Kids develop phonological awareness from birth till kindergarten and usually master it after the completion of first grade. But phonemic awareness is a subsection of phonological awareness. It revolves around manipulating individual sounds to pronounce words.

  1. Are phonemic awareness activities practiced at school?

Phonemic awareness activities are an essential part of kindergarten. You can also engage your kids in various phonemic awareness activities at home.

  1. Can phonological and phonemic awareness help kids guess words?

Your kids will be able to guess words after hearing the initial sound with the help of phonological and phonemic awareness. You can also blend the syllables in words and see if your kid is able to encode the word.

  1. Is phonological and phonemic awareness essential for making my kid understand the concept of rhyming words?

The idea behind rhyming words is that they have a similar sound. When your kids don't develop phonological and phonemic awareness, they won't be able to identify rhyming words.

  1. Can phonological and phonemic awareness help kids identify syllables?

Phonological and phonemic awareness is essential to make kids identify syllables. Learning to segment syllables encourages a kid to internalize how different letters sound.

  1. What are the benefits of phonemic awareness activities?

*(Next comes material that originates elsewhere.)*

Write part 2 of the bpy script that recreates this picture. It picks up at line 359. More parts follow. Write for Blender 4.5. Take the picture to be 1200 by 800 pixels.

Phonemic awareness activities ensure that kids are able to learn about how alphabets sound in a fun and creative way. If your kid is unable to match sounds with letters, they won't be able to develop reading skills. With phonemic awareness, kids will be able to "sound out" unfamiliar words. But you should know that every kid responds to phonemic awareness activities differently.

  1. What are some phonemic awareness activities to teach rhyming words?

You can encourage your kids to find a rhyming word for all the objects lying around the home. Even when you are outdoors, you can play a rhyme game with your children. Say a word in front of them and see if they are able to come up with something that rhymes with the word.